Наступление 41-го танкового корпуса – это еще один пример того, как командующие армиями были непоследовательны в своем отношении к директивам Гитлера, когда это было им выгодно и когда они знали, что это сойдет им с рук. Получилась почти десятидневная задержка в передислокации группы Гёпнера на юг – и это в то время, когда даже сутки начинали принимать огромное значение. И когда немецкие танки наконец ушли от Ленинграда, они были не в состоянии воевать. Им требовалось восстановление, пополнение и отдых. Иначе говоря, им нужно было время.
Это наступление было первым и единственным случаем, когда немцы пытались взять город штурмом. Ведущий западный специалист по осадам считает, что «…отводом танковых дивизий как раз в момент, когда овладение городом казалось почти фактом, Гитлер спас Ленинград». Но так ли это справедливо? Только оглядываясь назад, можно увидеть, что город был «спасен» факторами, действовавшими осенью 1941 года. А в то время каждый здравый подход приводил к заключению, что длительная осада окажется, в конце концов, успешной. Да и на деле тяжелое положение Ленинграда продолжало все время ухудшаться до тех пор, пока не была прорвана осада в 1943 году, когда стратегическая инициатива перешла к русским. Далее доказывать, что Ленинград был «спасен» в 1941-м, вызывает вопрос: насколько его взятие 41-м танковым корпусом «казалось несомненным»? Хотя немцы постепенно сжимали полевые оборонительные сооружения на окраинах, а местами и прорывали их силами нескольких танков – все равно, перед ними стояла перспектива длительных ожесточенных уличных боев в городе с крайне прочными каменными зданиями, перерезанном сетью каналов и проток.

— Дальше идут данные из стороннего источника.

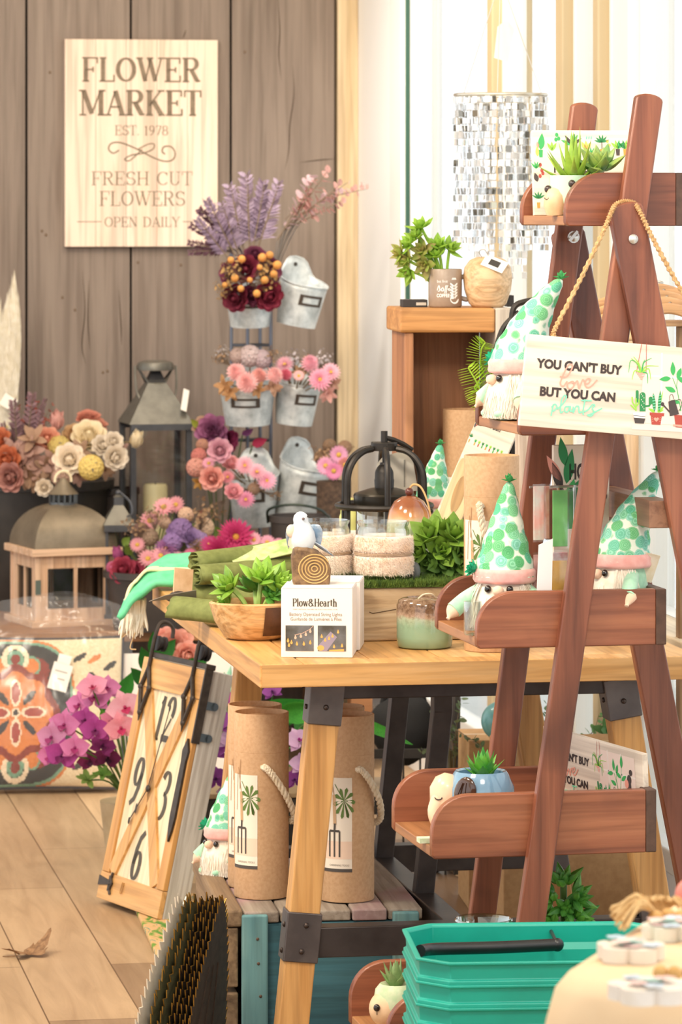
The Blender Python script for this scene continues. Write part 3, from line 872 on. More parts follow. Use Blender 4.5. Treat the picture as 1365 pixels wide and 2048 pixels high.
def rope_mesh(mb, pts, r, turns, strands=3, sub=5):
    P = smooth_pts(pts, sub)
    n = len(P)
    for s_ in range(strands):
        q = []
        for i, p in enumerate(P):
            a = P[min(i + 1, n - 1)] - P[max(i - 1, 0)]
            d = a.normalized(); e = d.orthogonal().normalized() if abs(d.z) < .95 else Vector((1, 0, 0))
            e = (Vector((0, 1, 0)) - d * d.y).normalized(); g = d.cross(e)
            t = 2 * PI * (turns * i / n + s_ / strands)
            q.append(p + (e * math.cos(t) + g * math.sin(t)) * r * .55)
        mb.tube(q, r * .62, 6)
    return mb
JUTE = pm('#cfa878', .8, col2='#b48a58', sc=200)
def love_rope():
    Mi = (Matrix.Translation(love.location) @ love.rotation_euler.to_matrix().to_4x4()).inverted()
    pts = []
    for px, py, y in ((1108, 672, -.056), (1112, 655, -.050), (1160, 562, -.042), (1205, 468, -.034), (1222, 428, -.029), (1232, 410, -.018), (1250, 403, -.013), (1268, 406, -.016), (1280, 422, -.029), (1304, 472, -.036), (1345, 548, -.046), (1390, 625, -.052), (1437, 702, -.056)):
        x, z = LD.pl(px, py, y)
        pts.append(Mi @ LD.w(x, y, z))
    m = MB(); rope_mesh(m, pts, .0044, 46, 3, 8)
    m.build('rope', JUTE, love)
love_rope()
c2 = dup(love, at(1087, 1452, 6.835), 0, 'slogan sign half hidden by the ladder leg, leaning in the ladder tray beside the blue elephant planter', None, (R(4), R(2.5), R(-60)))
c2.scale = (.87, .9, .9)
for ch in list(c2.children):
    if ch.name.startswith('rope'): bpy.data.objects.remove(ch)

def dirt_sign(loc, euler, label, W=.2, Hh=.15):
    t = thing('plant_print_sign', label, 'sign', loc)
    t.rotation_euler = euler
    mb = MB(); mb.box(0, W, 0, .012, 0, Hh)
    mb.build('board', PALEW, t, 0, bevel=.0008)
    k = W / 243.0
    fn = lambda px, py: ((px - 1085) * k, Hh - (py - 252) * k)
    m = MB(); y = -.0004
    def pot(x, yb, wd, hh, mi): poly2(m, fn, [(x - wd / 2, yb - hh), (x + wd / 2, yb - hh), (x + wd * .38, yb), (x - wd * .38, yb)], y, mi)
    pot(1103, 310, 9, 16, 5); leaf2(m, fn, 1103, 294, 36, 7, 84, y, 5); leaf2(m, fn, 1096, 308, 22, 4, 92, y, 12); leaf2(m, fn, 1098, 290, 14, 3, 100, y, 1)
    for a in (60, 90, 120): leaf2(m, fn, 1127, 296, 20, 3, a, y, 6)
    for x, y_ in ((1138, 262), (1142, 270), (1136, 272)): ell2(m, fn, x, y_, 3.5, 4.5, y, 5)
    pot(1170, 309, 9, 26, 9)
    for a, mi in ((90, 5), (60, 5), (125, 11), (155, 5), (35, 11), (75, 7)): leaf2(m, fn, 1170, 284, 26, 3.6, a, y, mi)
    pot(1200, 305, 8, 10, 10)
    for a in (60, 90, 115): leaf2(m, fn, 1200, 296, 22, 4, a, y, 12)
    for a in (70, 95, 120): leaf2(m, fn, 1211, 306, 18, 2.2, a, y, 5)
    for x in (1201, 1206, 1211): leaf2(m, fn, x, 272, 9, 1.5, 80, y, 2)
    pot(1234, 306, 9, 14, 9); line2(m, fn, [(1234, 292), (1234, 276)], 1.5 * k, y, 11)
    for a in (20, 50, 80, 110, 140, 165): leaf2(m, fn, 1234, 278, 17, 2.2, a, y, 7)
    for x, y_ in ((1246, 276), (1250, 284), (1245, 292)): ell2(m, fn, x, y_, 3, 3, y, 12)
    for a in (50, 75, 100, 130): leaf2(m, fn, 1092, 334, 16, 2, a, y, 5)
    for x, y_ in ((1101, 326), (1104, 338), (1100, 350), (1106, 344)): ell2(m, fn, x, y_, 3.2, 4.2, y, 8)
    leaf2(m, fn, 1094, 362, 20, 5, 105, y, 11)
    pot(1095, 418, 7, 12, 9)
    for a in (30, 60, 90, 120, 150): leaf2(m, fn, 1095, 398, 16, 2, a, y, 7)
    for x in (1268, 1284, 1300, 1316):
        pot(x, 306, 9, 14, (9, 5, 1, 11)[(x // 16) % 4])
        for a in (50, 80, 105, 135): leaf2(m, fn, x, 292, 20, 3, a, y, 5 + (x // 16 + a) % 3)
    for i in range(8):
        x = 1130 + i * 23; pot(x, 420, 8, 10, (9, 8, 5)[i % 3])
        for a in (60, 90, 120): leaf2(m, fn, x, 410, 15, 2.4, a, y, 5 + i % 3)
    m.build('printed_plants', ART, t, 0)
    m = MB()
    x0, z0 = fn(1185, 345)
    sans(m, 'DIRT', fn(1192, 0)[0], fn(1242, 0)[0], fn(0, 342)[1], 17 * k, -.0006, 0, .04)
    sans(m, 'PLANT', fn(1130, 0)[0], fn(1186, 0)[0], fn(0, 342)[1], 17 * k, -.0006, 0, .04)
    m.build('lettering', ART, t, 0)
    return t
TR1 = TRAY[0]
x, z = LD.pl(1085, 428, .20)
dirt_sign(LD.w(x + .002, .262, TR1[2] + .0175), (R(-9), 0, TL_ - R(4)), 'pale sign printed with potted plants standing in the topmost ladder tray', .196, .146)

# ================================================================== things on the table
def ont(px, py, z=TZ): return at(px, py, dz(py, z))
KRAFT = pm('#d0a880', .7, col2='#c59b72', sc=160)
KRAFTIN = pm('#8a6440', .85)
PAPER = pm('#f6efe4', .7)
CARTON = pm('#f7efe8', .55)
def carton(loc, rz, label, front=True):
    W, D, Hh = .128, .118, .1235
    t = thing('string_light_box', label, 'box', loc, rz, None)
    mb = MB(); mb.box(-W / 2, W / 2, 0, D, 0, Hh)
    mb.build('carton', CARTON, t, 0, bevel=.001)
    mb = MB(); mb.box(-W / 2 + .001, W / 2 - .001, -.0005, D - .002, Hh, Hh + .0016)
    mb.build('lid', CARTON, t, 0, bevel=.0006)
    k = W / 144.0
    fx = lambda px: (px - 563) * k - W / 2
    fz = lambda py: (1315 - py) * k * .92
    m = MB(); y = -.0009
    m.mi = 0
    serif_text(m, 'Plow&Hearth', fx(586), fx(676), fz(1203), 15 * k, y, .16, .05, 0)
    sans(m, 'MAKE THE PLACE YOU ARE THE PLACE YOU WANT TO BE', fx(587), fx(677), fz(1211), 2.2 * k, y, 1, 0)
    sans(m, 'Battery Operated String Lights', fx(580), fx(686), fz(1224), 7 * k, y, 1, 0)
    sans(m, 'Guirlande de Lumi\u00e8res \u00e0 Piles', fx(582), fx(685), fz(1234.5), 7 * k, y, 1, 0)
    m.build('lettering', [pm('#4d4434', .6), pm('#94816c', .6)], t, 0)
    dk = pm('#4a4438', .35, col2='#77787a', sc=22); gl_ = pm('#f3b25e', .4); pk = pm('#e7bda4', .4); pu = pm('#9a8fa0', .4)
    m = MB()
    for a in (572, 637):
        m.flat([(fx(a), fz(1301)), (fx(a + 57), fz(1301)), (fx(a + 57), fz(1245)), (fx(a), fz(1245))], y, None, 0)
    for bx, by, mi in ((592, 1271, 2), (603, 1268, 2), (613, 1264, 2), (622, 1257, 2), (577, 1278, 1), (584, 1282, 1), (595, 1285, 1), (609, 1285, 1), (622, 1282, 1), (579, 1288, 1)):
        m.flat([(fx(bx + q), fz(by + r)) for q, r in ((0, -6), (2.6, 1), (1.5, 4), (-1.5, 4), (-2.6, 1))], y * 1.3, None, mi)
    m.strip([(fx(590), fz(1266)), (fx(606), fz(1262)), (fx(620), fz(1254)), (fx(628), fz(1246))], .0008, y * 1.3, None, 2)
    m.flat([(fx(637), fz(1290)), (fx(663), fz(1258)), (fx(676), fz(1270)), (fx(655), fz(1301)), (fx(640), fz(1301))], y * 1.2, None, 3)
    for bx, by in ((678, 1258), (670, 1290), (686, 1288), (645, 1268), (652, 1276), (660, 1272), (667, 1267)):
        m.flat([(fx(bx + q), fz(by + r)) for q, r in ((0, -5), (2.6, 2), (1.5, 4), (-1.5, 4), (-2.6, 2))], y * 1.4, None, 1)
    ell = arc(643, 1294, 7, 6, 0, 345, 18); m.flat([(fx(p), fz(q)) for p, q in ell], y * 1.4, None, 1)
    m.flat([(fx(660), fz(1301)), (fx(690), fz(1301)), (fx(690), fz(1296)), (fx(660), fz(1298))], y * 1.4, None, 1)
    m.build('printed_photo', [dk, gl_, pk, pu], t, 0)
    return t
p = ont(634, 1315)
carton(p, R(-4), 'white string light carton at the table edge carrying the bird figurine')
q = p + Vector((.014, .124, 0))
carton(q, R(-4), 'white string light carton standing directly behind the one with the bird')

# --- bird figurines
def bird(loc, rz, label, body, wing, s=1.0, log=True, euler=None):
    t = thing('bird_figurine', label, 'figurine', loc, rz)
    zb = .0
    if log:
        mb = MB()
        poly = [(-.033, 0), (.034, 0), (.036, .03), (.030, .046), (.012, .062), (-.008, .070), (-.030, .071), (-.036, .05)]
        mb.prism(poly, -.024, .024)
        lg = mb.build('log', pm('#8f6f4b', .55, col2='#5f4630', sc=90, bmp=.4), t, 0, bevel=.006)
        mb = MB()
        for r in (.005, .0105, .016, .0215, .027):
            pts = [(.006 + r * math.cos(a) * 1.05, -.0245, .031 + r * math.sin(a) * .95) for a in [2 * PI * i / 26 for i in range(26)]]
            pts = [q for q in pts if q[2] > .003 and q[0] < .032]
            mb.tube(pts, .0013, 5, closed=(r < .025))
        mb.build('growth_rings', pm('#c9a468', .5), lg)
        zb = .066
    bx = -.012 if log else 0
    mb = MB()
    prof = [(.001, 0), (.016, .004), (.0235, .018), (.0225, .034), (.017, .047), (.0135, .053), (.0138, .060), (.0115, .067), (.006, .0715), (.0005, .073)]
    mb.lathe([(r * s, z * s) for r, z in prof], 18, T3(bx, 0, zb - .006) @ RY(R(-6)), None, 1.0, 1.1)
    mb.build('body', pm(body, .5, col2='#d8dfe6' if log else body, sc=40), t)
    for sg in (-1, 1):
        mb = MB(); mb.fat(.05 * s, .013 * s, .004 * s, T3(bx + sg * .019 * s, -.002, zb + .042 * s) @ RZ(R(-sg * 24)) @ RX(R(-62)), .6)
        mb.build('wing', pm(wing, .5, col2='#dfe9f2' if log else body, sc=55), t)
        mb = MB(); mb.ball((bx + sg * .0062 * s, -.0115 * s, zb + .058 * s), .0016 * s, 8, 6)
        mb.build('eye', pm('#2b2422', .2), t)
    mb = MB(); mb.fat(.06 * s, .009 * s, .003 * s, T3(bx + .010, .0, zb + .016 * s) @ RZ(R(-68)) @ RX(R(-34)), .9)
    mb.build('tail', pm(wing, .5, col2='#eef3f6' if log else body, sc=40), t)
    mb = MB(); mb.fat(.007 * s, .003 * s, .0025 * s, T3(bx - .0015, -.0125 * s, zb + .055 * s) @ RZ(R(170)) @ RX(R(-10)), 1)
    mb.build('beak', pm('#6d5a55', .4), t)
    if log:
        mb = MB(); mb.petal(.028, .008, T3(-.034, -.01, .066) @ RX(R(85)), .4)
        mb.ball((-.036, -.008, .098), (.009, .008, .012), 10, 7)
        mb.build('flower_bud', pm('#efd6bd', .5), t)
    return t
bz = p.z + .1253
bird(at(622, 1172, 7.215) + Vector((0, .012, .001)), R(2), 'pale blue bird figurine perched on a carved log, on top of the white carton', '#dfe7ec', '#8eabc8')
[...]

На подобной местности ополченские войска, вооруженные бутылками с горючей смесью и динамитными шашками, как уже показала осада Мадрида, могут перемалывать целые корпуса кадровых войск.
«Если наглый враг попытается прорваться в наш город, он найдет здесь свою могилу. Мы, ленинградцы, мужчины и женщины, от мала до велика бросимся в смертельный бой с фашистскими разбойниками. Бесстрашно и беззаветно мы будем защищать каждую улицу, каждый дом, каждый камень нашего великого города».
Ни одна армия, качество которой основывается на высокой подготовке, технике и огневой мощи – как германская армия, – не должна позволять втягивать себя в уличные бои на местности, где эти качества теряют свою силу. То ли учитывая этот элементарный закон тактики, то ли из каких-то менее рациональных мотивов, но Гитлер в глубине души был против прямого штурма Ленинграда.
С немецкой точки зрения подлинная ирония русской кампании состояла в том, что время, когда Гитлер наиболее точно схватывал суть дела и был максимально сосредоточен, было периодом наиболее обостренной борьбы Гитлера за власть со своими генералами. Только после того, как он вышколил их и стал единоличным командующим, военная интуиция стала изменять фюреру. Вот тогда, чтобы оправдать свою железную хватку, он всегда мог напомнить о том моменте в кампании, когда его собственные планы постоянно тормозились или искажались честолюбием и самомнением его «восточных маршалов».